Complexity of laws leading to "over-criminalization" of America?

Diane Huang, a small business owner from New Jersey, is scheduled to enter federal prison on July 21, where she will begin serving a two-year sentence for purchasing undersized lobster tails shipped in clear plastic bags.

Under the Lacey Act, a U.S. law, it is illegal to take wildlife in violation of foreign law. The lobsters Ms. Huang purchased violated obscure laws of Honduras because they were shipped in clear plastic bags, rather than opaque cardboard boxes, and a small percentage of the lobsters did not measure to 5.5 inches in length.

In 1999, Huang was charged with a felony count of conspiracy to smuggle (Huang was in the supply chain, having purchased the "unlawful" lobster tails). However, the Honduran laws, which served as the basis for the U.S. government's case against Ms. Huang, are no longer valid – a fact the government of Honduras pointed out when it filed an amicus brief with both the 11th Circuit Court of Appeals and the U.S. Supreme Court. Huang's conviction along with those of three others, were upheld in March 2003.

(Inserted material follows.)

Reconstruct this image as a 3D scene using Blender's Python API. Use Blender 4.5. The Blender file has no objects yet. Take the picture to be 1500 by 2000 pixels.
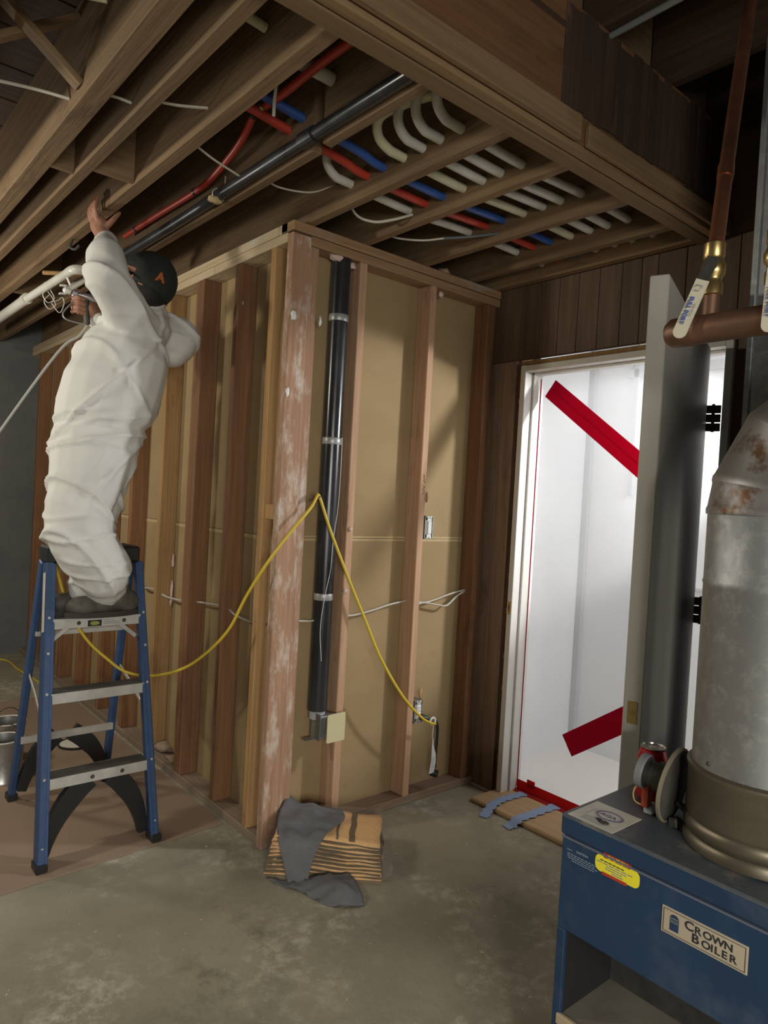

Commenting on the plight of Huang, National Federation of Independent Business (NFIB) Legal Foundation Executive Director Karen Harned said, "Sharing stories like that of Diane Huang can go far in shedding light on the dark corner of government prosecution. But perhaps just as significant is that Diane's story serves as an example of how easily the life of a small-business owner can be turned upside down by the more than 4,000 separate federal criminal offenses on the books that could send any small-business owner to the same place Diane Huang is going – prison."

Describing the effect of cases like Huang's, Harned said, "It's clear that as the complexity of the law increases, small-business owners need easy-to-understand guidance on legal issues. But unlike large corporations with well-staffed compliance departments full of lawyers, that's a luxury small-business owners can't afford."

While the NFIB Legal Foundation and others like it provide some legal education services, Harned added, "When criminal offenses affecting small businesses account for tens of thousands of pages of the U.S. Code, it's clear that foundations alone can't solve the core problem – the over-criminalization of America. After all, hasn't the government gone too far when we require small businesses, under threat of criminal prosecution, to monitor Honduran fishermen? Is there no end to the sea of bureaucrats eager to transform well-meaning small-business owners into criminals? Sadly, in the case of Diane Huang, the answer is no."

To this day, Huang maintains her innocence. She remains hopeful that small-business owners will continue to work together to bring about changes in the legal system that foster a climate for businesses to succeed, without leaving them vulnerable to manipulative and overzealous prosecutors.